# DATA:
==========

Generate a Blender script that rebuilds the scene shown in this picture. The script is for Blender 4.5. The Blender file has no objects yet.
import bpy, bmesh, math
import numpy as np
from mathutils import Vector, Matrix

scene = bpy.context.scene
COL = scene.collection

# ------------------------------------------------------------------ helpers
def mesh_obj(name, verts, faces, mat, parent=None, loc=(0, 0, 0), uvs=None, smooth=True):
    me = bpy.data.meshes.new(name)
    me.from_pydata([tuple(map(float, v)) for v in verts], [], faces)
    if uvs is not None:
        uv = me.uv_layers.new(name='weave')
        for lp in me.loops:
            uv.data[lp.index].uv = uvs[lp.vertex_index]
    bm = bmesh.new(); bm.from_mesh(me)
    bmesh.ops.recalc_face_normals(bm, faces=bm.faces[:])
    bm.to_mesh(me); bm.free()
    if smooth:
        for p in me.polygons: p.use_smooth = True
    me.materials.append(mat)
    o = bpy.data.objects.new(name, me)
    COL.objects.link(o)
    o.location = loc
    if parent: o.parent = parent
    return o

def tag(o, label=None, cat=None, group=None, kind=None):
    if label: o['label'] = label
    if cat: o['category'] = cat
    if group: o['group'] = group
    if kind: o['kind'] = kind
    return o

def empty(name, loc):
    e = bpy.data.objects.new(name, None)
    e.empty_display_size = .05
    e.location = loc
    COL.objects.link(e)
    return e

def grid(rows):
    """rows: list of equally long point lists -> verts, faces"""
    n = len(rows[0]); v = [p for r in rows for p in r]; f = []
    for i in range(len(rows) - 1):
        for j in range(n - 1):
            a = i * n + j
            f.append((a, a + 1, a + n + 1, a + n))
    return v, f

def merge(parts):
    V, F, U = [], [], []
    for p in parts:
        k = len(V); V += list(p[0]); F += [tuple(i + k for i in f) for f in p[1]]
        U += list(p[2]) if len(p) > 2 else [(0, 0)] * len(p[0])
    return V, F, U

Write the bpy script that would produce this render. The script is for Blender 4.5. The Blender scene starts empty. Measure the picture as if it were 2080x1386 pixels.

==========

# GIVEN REQUEST:
Extract, please, the lines from the start of the entries above through the one with "COL = scene.collection", both included, reproducing each exactly and adding nothing.

# OUTPUT BELOW:
Generate a Blender script that rebuilds the scene shown in this picture. The script is for Blender 4.5. The Blender file has no objects yet.
import bpy, bmesh, math
import numpy as np
from mathutils import Vector, Matrix

scene = bpy.context.scene
COL = scene.collection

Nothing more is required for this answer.